Life Insurers Face Lean Years: Ernst & Young

Instead of relying on a “back-to-basics” strategy in 2010, insurers should focus on innovating in five key areas, said the leader of E&Y's Financial Services and Insurance & Actuarial Advisory Services practice.

The US life insurance industry may face an extended period of weak earnings, slow growth and greater regulatory oversight, according to Ernst & Young’s Global Insurance Center 2010 U.S. Outlook for the life insurance industry.

Instead of relying on a “back-to-basics” strategy in 2010, insurers should focus on innovating in five key areas, said Doug French, principal, Financial Services and Insurance & Actuarial Advisory Services Leader at Ernst & Young LLP.  Those areas are:

1. Optimize capital in response to ongoing pressures.  Non-traditional capital markets will take years to recover, forcing companies to alter or eliminate products dependent on these sources.
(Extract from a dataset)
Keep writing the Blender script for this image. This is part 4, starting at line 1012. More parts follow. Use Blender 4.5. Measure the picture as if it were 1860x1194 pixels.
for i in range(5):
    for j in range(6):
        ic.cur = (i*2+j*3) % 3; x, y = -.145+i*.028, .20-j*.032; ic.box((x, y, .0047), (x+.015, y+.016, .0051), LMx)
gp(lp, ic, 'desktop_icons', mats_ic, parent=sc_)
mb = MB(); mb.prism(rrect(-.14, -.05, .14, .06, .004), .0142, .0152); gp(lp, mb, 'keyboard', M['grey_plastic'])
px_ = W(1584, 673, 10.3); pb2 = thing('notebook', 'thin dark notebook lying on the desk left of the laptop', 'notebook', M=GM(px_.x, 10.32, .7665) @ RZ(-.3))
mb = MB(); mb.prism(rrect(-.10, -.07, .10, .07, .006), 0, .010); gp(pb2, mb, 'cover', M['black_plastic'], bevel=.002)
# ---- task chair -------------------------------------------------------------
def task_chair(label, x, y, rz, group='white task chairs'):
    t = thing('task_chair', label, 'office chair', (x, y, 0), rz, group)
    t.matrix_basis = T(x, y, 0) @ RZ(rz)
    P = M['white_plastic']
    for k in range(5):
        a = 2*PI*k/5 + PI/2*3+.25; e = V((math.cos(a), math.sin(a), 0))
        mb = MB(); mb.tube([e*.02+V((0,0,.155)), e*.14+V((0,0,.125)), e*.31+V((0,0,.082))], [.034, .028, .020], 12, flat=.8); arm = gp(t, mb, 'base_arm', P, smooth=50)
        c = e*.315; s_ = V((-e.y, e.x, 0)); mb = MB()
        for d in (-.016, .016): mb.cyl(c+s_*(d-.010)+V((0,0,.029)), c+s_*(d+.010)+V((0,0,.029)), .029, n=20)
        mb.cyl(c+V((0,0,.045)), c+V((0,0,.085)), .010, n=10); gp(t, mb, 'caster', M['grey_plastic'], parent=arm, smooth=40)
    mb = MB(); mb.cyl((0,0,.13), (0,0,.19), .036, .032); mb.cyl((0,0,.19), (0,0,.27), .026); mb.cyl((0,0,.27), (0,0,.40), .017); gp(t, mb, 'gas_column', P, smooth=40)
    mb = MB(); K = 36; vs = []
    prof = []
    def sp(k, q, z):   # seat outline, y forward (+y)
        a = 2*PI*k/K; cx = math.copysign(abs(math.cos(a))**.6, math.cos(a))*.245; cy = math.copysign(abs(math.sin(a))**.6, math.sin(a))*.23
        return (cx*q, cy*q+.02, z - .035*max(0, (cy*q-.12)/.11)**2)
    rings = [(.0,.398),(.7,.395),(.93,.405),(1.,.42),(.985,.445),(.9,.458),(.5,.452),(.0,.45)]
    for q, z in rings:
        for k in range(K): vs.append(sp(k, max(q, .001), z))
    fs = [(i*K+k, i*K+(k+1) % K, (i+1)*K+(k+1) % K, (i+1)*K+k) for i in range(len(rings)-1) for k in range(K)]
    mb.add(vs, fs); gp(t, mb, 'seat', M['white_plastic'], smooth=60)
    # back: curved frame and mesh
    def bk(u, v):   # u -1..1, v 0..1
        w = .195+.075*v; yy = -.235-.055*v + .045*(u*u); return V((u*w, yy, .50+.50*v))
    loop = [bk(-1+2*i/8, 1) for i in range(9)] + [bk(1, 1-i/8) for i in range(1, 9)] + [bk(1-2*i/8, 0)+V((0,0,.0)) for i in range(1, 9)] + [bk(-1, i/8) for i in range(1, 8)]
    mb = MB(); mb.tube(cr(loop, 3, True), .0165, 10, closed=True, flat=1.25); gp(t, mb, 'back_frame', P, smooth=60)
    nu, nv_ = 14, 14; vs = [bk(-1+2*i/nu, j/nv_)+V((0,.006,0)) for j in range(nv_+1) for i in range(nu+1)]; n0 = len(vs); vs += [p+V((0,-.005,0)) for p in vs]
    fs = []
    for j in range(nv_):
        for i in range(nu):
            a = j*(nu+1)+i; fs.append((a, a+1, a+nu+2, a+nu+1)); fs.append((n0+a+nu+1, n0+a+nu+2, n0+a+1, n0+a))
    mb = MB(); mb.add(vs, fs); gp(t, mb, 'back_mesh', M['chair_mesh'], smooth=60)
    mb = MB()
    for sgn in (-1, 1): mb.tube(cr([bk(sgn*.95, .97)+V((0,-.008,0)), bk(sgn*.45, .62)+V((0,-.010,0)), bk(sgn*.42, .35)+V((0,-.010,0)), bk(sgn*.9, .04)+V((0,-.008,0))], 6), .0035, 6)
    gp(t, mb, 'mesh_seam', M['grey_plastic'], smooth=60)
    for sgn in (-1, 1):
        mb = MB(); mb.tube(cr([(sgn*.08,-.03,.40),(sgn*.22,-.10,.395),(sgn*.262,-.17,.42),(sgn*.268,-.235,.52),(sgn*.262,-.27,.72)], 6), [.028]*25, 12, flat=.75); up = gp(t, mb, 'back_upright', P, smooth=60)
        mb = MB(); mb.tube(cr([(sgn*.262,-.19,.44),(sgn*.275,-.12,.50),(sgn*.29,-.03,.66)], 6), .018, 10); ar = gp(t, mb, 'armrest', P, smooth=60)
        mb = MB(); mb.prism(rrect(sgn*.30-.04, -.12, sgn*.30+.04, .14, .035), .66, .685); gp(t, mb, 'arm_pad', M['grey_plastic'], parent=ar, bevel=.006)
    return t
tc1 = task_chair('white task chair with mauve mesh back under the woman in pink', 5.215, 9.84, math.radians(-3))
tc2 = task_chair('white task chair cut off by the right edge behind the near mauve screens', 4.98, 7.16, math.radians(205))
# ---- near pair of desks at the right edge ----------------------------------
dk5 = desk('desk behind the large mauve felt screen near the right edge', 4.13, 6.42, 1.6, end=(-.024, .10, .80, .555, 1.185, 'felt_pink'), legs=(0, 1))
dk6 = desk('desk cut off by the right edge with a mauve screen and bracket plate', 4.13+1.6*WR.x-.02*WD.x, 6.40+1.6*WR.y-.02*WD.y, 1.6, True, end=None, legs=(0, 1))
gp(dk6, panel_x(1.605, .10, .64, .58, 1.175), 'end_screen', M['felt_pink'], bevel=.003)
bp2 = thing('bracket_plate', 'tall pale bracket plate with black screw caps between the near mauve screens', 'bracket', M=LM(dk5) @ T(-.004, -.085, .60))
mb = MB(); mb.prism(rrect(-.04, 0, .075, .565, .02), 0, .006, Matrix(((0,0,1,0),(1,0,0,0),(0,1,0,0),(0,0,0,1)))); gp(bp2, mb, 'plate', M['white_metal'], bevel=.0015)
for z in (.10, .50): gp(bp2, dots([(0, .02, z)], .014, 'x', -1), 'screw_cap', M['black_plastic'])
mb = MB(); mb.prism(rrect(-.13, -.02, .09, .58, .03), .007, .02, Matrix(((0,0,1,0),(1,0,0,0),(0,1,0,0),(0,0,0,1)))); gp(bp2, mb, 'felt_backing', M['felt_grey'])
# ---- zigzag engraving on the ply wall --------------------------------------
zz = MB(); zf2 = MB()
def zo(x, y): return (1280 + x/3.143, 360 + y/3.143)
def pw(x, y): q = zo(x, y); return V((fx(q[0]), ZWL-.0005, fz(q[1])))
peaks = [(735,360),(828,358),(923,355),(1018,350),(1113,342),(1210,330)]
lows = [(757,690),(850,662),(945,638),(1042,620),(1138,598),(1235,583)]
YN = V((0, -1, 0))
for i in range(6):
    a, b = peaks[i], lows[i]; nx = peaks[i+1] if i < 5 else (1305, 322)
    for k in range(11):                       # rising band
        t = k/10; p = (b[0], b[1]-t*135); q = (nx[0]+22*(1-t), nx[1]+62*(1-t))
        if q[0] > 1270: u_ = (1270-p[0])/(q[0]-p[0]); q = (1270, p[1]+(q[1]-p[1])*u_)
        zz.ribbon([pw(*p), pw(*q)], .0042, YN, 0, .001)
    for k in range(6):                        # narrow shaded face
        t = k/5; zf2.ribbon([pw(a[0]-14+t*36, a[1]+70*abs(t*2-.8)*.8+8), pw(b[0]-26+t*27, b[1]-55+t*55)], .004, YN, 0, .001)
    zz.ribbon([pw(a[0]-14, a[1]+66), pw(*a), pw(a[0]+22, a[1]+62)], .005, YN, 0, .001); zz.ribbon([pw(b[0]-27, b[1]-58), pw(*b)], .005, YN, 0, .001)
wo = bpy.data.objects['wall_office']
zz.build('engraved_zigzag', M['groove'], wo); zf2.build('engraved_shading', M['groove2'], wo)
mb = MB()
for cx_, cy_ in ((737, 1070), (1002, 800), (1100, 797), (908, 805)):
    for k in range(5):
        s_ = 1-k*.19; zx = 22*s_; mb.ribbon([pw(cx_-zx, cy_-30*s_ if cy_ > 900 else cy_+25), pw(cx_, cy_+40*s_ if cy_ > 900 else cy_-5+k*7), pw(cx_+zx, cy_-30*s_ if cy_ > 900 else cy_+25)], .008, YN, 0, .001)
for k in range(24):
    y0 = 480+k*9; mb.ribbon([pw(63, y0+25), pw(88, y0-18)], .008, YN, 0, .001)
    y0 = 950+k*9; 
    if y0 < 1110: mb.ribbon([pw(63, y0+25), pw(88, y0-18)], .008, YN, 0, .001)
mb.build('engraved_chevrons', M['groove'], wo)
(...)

With low investment yields, insurers should strengthen prices for in-force business, such as increasing non-guaranteed fees. Companies should plan for liquidity crises, forced liquidation of assets into frozen secondary markets and limitations on transfers of capital within the enterprise.

2. Build more robust risk management capacity with stronger governance and transparency. Risk monitoring should start in business units and be coordinated from the corporate center. Top executives need to confirm the organization’s risk appetite and risk-taking limits. Establish procedures for communicating risk-adjusted performance results. The chief risk officer will also face increasing demands from regulators and rating agencies on risks assumed and capacity.

3. Focus on core businesses and readdress product and distribution strategies. Insurers will continue withdrawing from non-core businesses, as they conserve capital and reallocate it among the most viable businesses. As a result, the industry will consolidate. Insurers will reduce risks by re-designing and re-pricing products.  

4. Operate successfully in a continually changing regulatory environment. Companies will see initiatives like Solvency II, which applies new reserve and capital adequacy requirements, and US GAAP, which may change insurance accounting rules. There will be a continuing dialogue of Federal vs. State regulatory oversight. Efforts at improving consumer protection will continue.  

5. Improve the effectiveness of company infrastructure. Insurers need to reduce costs through process re-engineering and headcount reduction and prepare for a lengthy low-growth environment.